Holiday Permission Slip
Happy Holidays, in advance Dear Readers. In case you need one, I am giving you this permission, and you can print it out and show it to anyone who has the audacity or maybe the good sense to ask:
You have my permission to enjoy yourself completely, this Holiday Season. You have my permission to spend your Holiday Season with the people you love best, whether they’re your family or best friends, or some of each. You have my permission to stay up all night with good friends, howling at the moon, if that floats your boat. You also have my permission, (if you really ever needed permission) to simply go off fishing for the Holidays, all on your own.
Way too many people allow themselves to have their Holiday Season actions dictated by the media. A holiday is what you make it, and any or every day can be a holiday.
Consider how many advertisements you’ve seen for Black Friday Sales, and how many Christmas store catalogs you’ve received in your mail box already.
Are we really going to spend an inordinant amount of money and time shopping for gifts until we’re so depleted that being with the loved ones for whom we bought those gifts is not a pleasure?
Can’t you remember times when all you had next to you was a cooler of snacks/drinks, good friends/family, and a sunrise/set?
What is it that really makes holidays great? There are as many answers to that, as there are people in the world, because we all have our favorite holiday memories, and each one is different.

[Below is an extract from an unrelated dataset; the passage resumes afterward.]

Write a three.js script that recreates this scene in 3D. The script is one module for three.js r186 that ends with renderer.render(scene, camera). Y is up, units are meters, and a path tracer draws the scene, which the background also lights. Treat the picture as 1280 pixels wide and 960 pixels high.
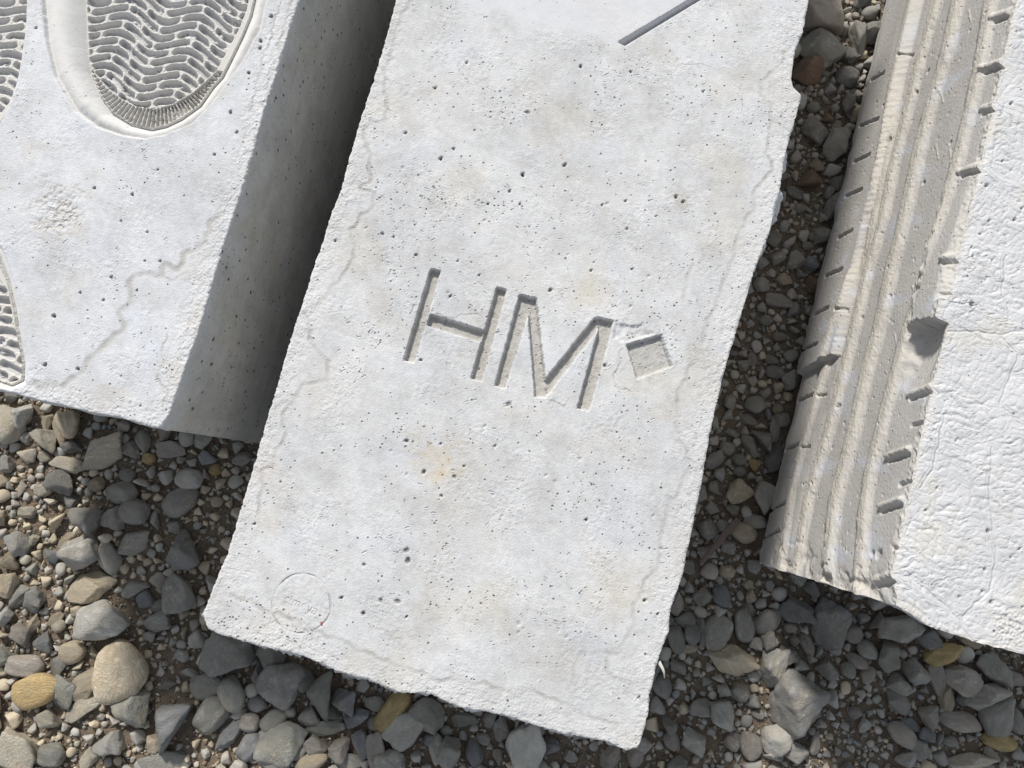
import * as THREE from 'three';
import { mergeVertices } from 'three/addons/utils/BufferGeometryUtils.js';

// ---------------------------------------------------------------- camera, sky, sun, exposure
const BASE = 0, TOP = 0.19, CAM = 0.59, FOV = 53;                     // metres: top of the blocks, lens height
const F = 480 / Math.tan(FOV * Math.PI / 360);
const scene = new THREE.Scene();
const camera = new THREE.PerspectiveCamera(FOV, 4 / 3, 0.02, 60);
camera.position.set(0, CAM, 0);
const plumb = new THREE.Vector3((605 - 640) / F, -(595 - 480) / F, -1).normalize();
camera.quaternion.setFromUnitVectors(plumb, new THREE.Vector3(0, -1, 0));
camera.updateMatrixWorld();

const sunTravel = new THREE.Vector2(0.35, 0.937).normalize(), SUN_EL = 39.5 * Math.PI / 180;
const toSun = new THREE.Vector3(-sunTravel.x * Math.cos(SUN_EL), Math.sin(SUN_EL), -sunTravel.y * Math.cos(SUN_EL));
const sun = new THREE.DirectionalLight(new THREE.Color(1.0, 0.965, 0.91), 3.7);
sun.position.copy(toSun).multiplyScalar(4); sun.castShadow = true; sun.shadow.radius = 11;
sun.shadow.mapSize.set(2048, 2048);
Object.assign(sun.shadow.camera, { left: -0.8, right: 0.8, top: 0.8, bottom: -0.8, near: 1, far: 8 });
scene.add(sun, sun.target);
{
  const W = 512, H = 256, d = new Float32Array(W * H * 4), v = new THREE.Vector3();
  for (let j = 0; j < H; j++) for (let i = 0; i < W; i++) {
    const phi = (i + 0.5) / W * 2 * Math.PI - Math.PI, th = ((j + 0.5) / H - 0.5) * Math.PI;
    v.set(Math.cos(th) * Math.cos(phi), Math.sin(th), Math.cos(th) * Math.sin(phi));
    const up = Math.max(0, v.y), c = Math.max(0, v.dot(toSun));
    const hor = Math.pow(1 - up, 2), glow = 0.55 * Math.pow(c, 6) + 1.2 * Math.pow(c, 40);
    const k = v.y < 0 ? 0.45 : 1;
    const o = (j * W + i) * 4;
    d[o] = 1.4 * k * (0.165 + 0.30 * hor + glow * 0.33); d[o + 1] = 1.4 * k * (0.186 + 0.315 * hor + glow * 0.32); d[o + 2] = 1.4 * k * (0.222 + 0.325 * hor + glow * 0.30); d[o + 3] = 1;
  }
  const sky = new THREE.DataTexture(d, W, H, THREE.RGBAFormat, THREE.FloatType);
  sky.mapping = THREE.EquirectangularReflectionMapping; sky.magFilter = THREE.LinearFilter; sky.needsUpdate = true;
  scene.background = sky; scene.environment = sky;
}
const renderer = new THREE.WebGLRenderer({ antialias: true });
renderer.toneMapping = THREE.LinearToneMapping;
renderer.toneMappingExposure = 1.12;
renderer.shadowMap.enabled = true;

// ---------------------------------------------------------------- helpers
function rng(seed) { let s = seed >>> 0; return () => { s = (s + 0x6D2B79F5) >>> 0; let t = s; t = Math.imul(t ^ (t >>> 15), t | 1); t ^= t + Math.imul(t ^ (t >>> 7), t | 61); return ((t ^ (t >>> 14)) >>> 0) / 4294967296; }; }
const clamp = (x, a = 0, b = 1) => x < a ? a : x > b ? b : x;
const lerp = (a, b, t) => a + (b - a) * t;
const sm = (a, b, x) => { const t = clamp((x - a) / (b - a)); return t * t * (3 - 2 * t); };
const P = new Uint8Array(1024); { const r = rng(11), p = [...Array(512).keys()].map(i => i & 255); for (let i = 511; i > 0; i--) { const j = Math.floor(r() * (i + 1)); [p[i], p[j]] = [p[j], p[i]]; } for (let i = 0; i < 1024; i++) P[i] = p[i & 511]; }
const GX = new Float64Array(256), GY = new Float64Array(256); for (let i = 0; i < 256; i++) { GX[i] = Math.cos(i / 256 * 6.28318) * 1.5; GY[i] = Math.sin(i / 256 * 6.28318) * 1.5; }
function noise(x, y) {                                       // gradient noise, about -1..1
  const xi = Math.floor(x), yi = Math.floor(y), fx = x - xi, fy = y - yi, X = xi & 255, Y = yi & 255;
  const u = fx * fx * fx * (fx * (fx * 6 - 15) + 10), v = fy * fy * fy * (fy * (fy * 6 - 15) + 10);
  const a = P[P[X] + Y], b = P[P[X + 1] + Y], c = P[P[X] + Y + 1], d = P[P[X + 1] + Y + 1];
  const n0 = GX[a] * fx + GY[a] * fy, n1 = GX[b] * (fx - 1) + GY[b] * fy, n2 = GX[c] * fx + GY[c] * (fy - 1), n3 = GX[d] * (fx - 1) + GY[d] * (fy - 1);
  const m = n0 + u * (n1 - n0), n = n2 + u * (n3 - n2); return m + v * (n - m);
}
function fbm(x, y, o = 4) { let s = 0, a = 0.55; for (let i = 0; i < o; i++) { s += a * noise(x, y); x = x * 2.03 + 17.3; y = y * 2.03 + 5.1; a *= 0.5; } return s; }
const ray = new THREE.Vector3();
function pixelRay(px, py) { return ray.set((px - 640) / F, -(py - 480) / F, -1).applyQuaternion(camera.quaternion); }
function at(px, py, y) { pixelRay(px, py); const k = (y - CAM) / ray.y; return [ray.x * k, ray.z * k]; }
const iq = camera.quaternion.clone().invert();
function project(x, y, z) { ray.set(x, y - CAM, z).applyQuaternion(iq); return [640 - F * ray.x / ray.z, 480 + F * ray.y / ray.z]; }
const taken = {};
function numbered(n) { const k = taken[n] = (taken[n] ?? -1) + 1; return k ? `${n}_${String(k).padStart(3, '0')}` : n; }
function tag(o, label, category, group) { o.userData.label = label; o.userData.category = category; if (group) o.userData.group = group; return o; }
function shade(o) { o.castShadow = o.receiveShadow = true; return o; }
function meshOf(name, geometry, material, parent, label) { const m = shade(new THREE.Mesh(geometry, material)); m.name = name; if (label) m.userData.label = label; (parent ?? scene).add(m); return m; }
const byte = v => { v = clamp(v); return 255 * (v <= 0.0031308 ? v * 12.92 : 1.055 * Math.pow(v, 1 / 2.4) - 0.055); };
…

On the other hand, what is at the core of each one?
That question deserves a better answer than I can give. I can only tell you where to look. Look to Neuro-Lingistic experts to help you understand how we remember things and events. They will tell you that the most memorable moments of our lives are the ones that have been attached to powerful emotions, and that we can make ourselves remember moments, by taking some simple steps.

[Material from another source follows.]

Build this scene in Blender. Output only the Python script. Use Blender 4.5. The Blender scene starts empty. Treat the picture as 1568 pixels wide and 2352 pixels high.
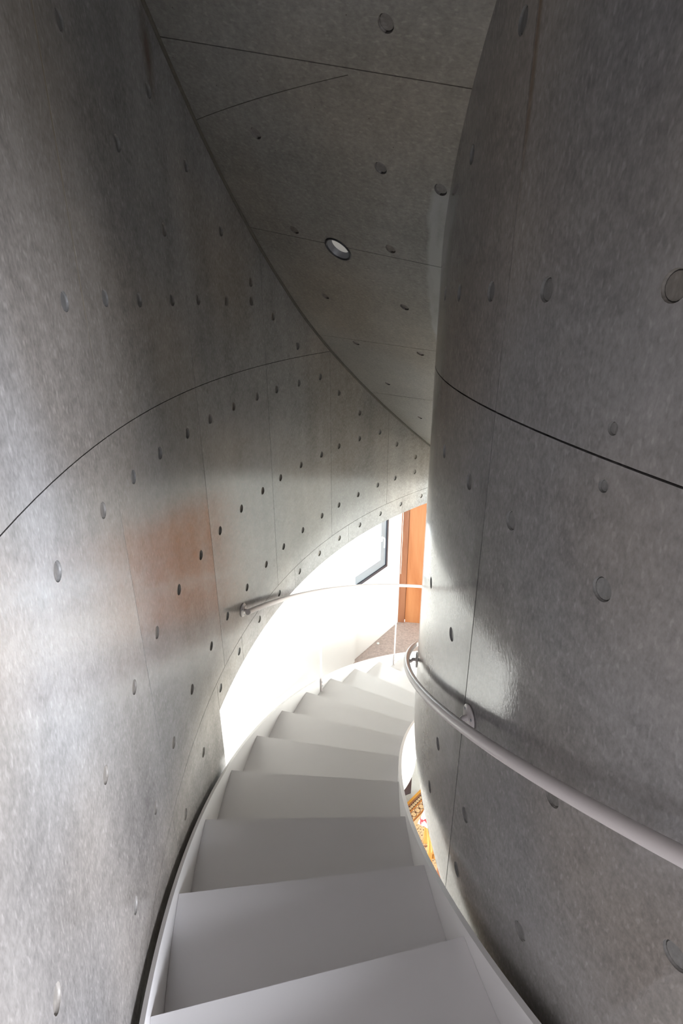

We take a full moment or five to look around us, smell, hear and taste everything we can, then close our eyes, and picture it exactly as it is, for another full minute.
In the moments that have stuck in my mind, I know that they’ve stuck because I was unthinkingly doing exactly that. I was with some of the best people I’ve ever known, watching a sunset, noticing some bats, feeling the cold threw the blanket, and sipping something warm, and smelling it and the clean eve. air off Lake Tahoe, and then there came the fireworks. Loud and bright. I was using every sense known to Mankind, and really taking the time to enjoy each one, as I sat next to my folks, my hubby and kid on that patio that July 4.

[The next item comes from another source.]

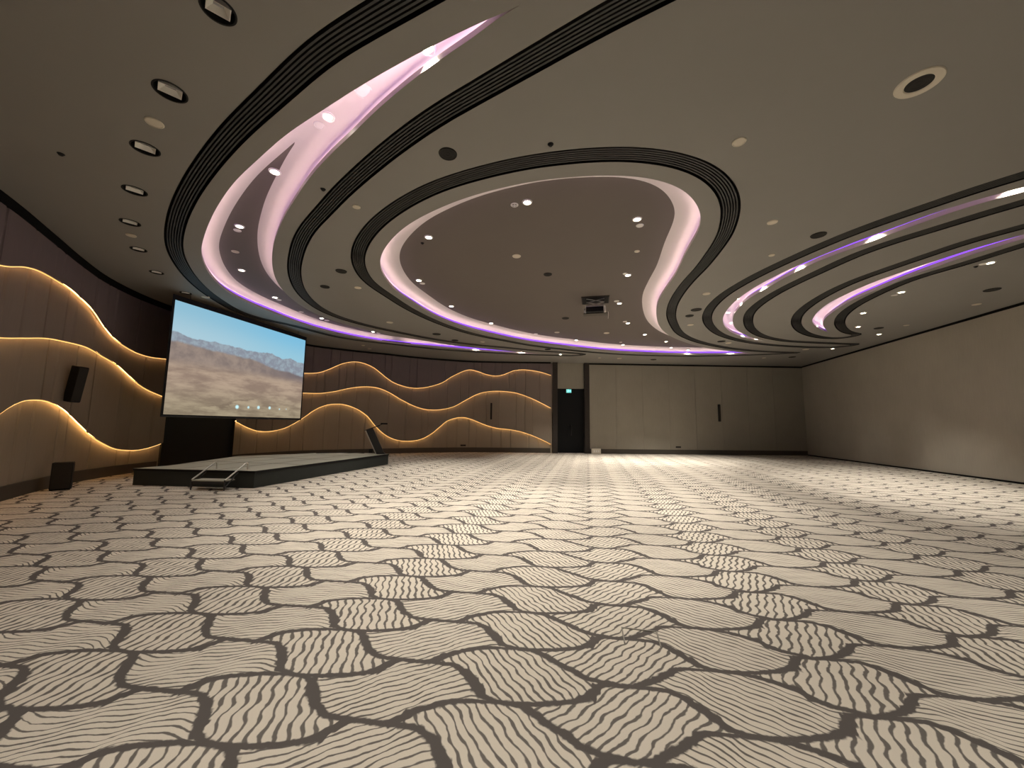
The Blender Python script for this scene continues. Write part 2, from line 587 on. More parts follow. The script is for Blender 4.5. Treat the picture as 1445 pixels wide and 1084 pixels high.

So what if it wasn’t that long ago. I know that it’ll be just as clear in my mind, 80 years from now as it is Today. It’ll certainly be a lot sharper in my head than a lot of other holiday moments I’ve lived thru. A lot of holiday moments get quite blurry in my mind’s eye, and I don’t even drink. I simply don’t always remember to slow down and take in the really great moments.
I guess that makes me normal.
So, while you have my permission to have a really great time, I perscribe that you also make it “memorable”. I perscribe that you take at least 1 day or night out of every 3 or 4 to slow down, and be sure that you’re really where you want to be, and with the people with whom you really want to share the experience, and that you do the extra-ordinary: Stop to smell the roses.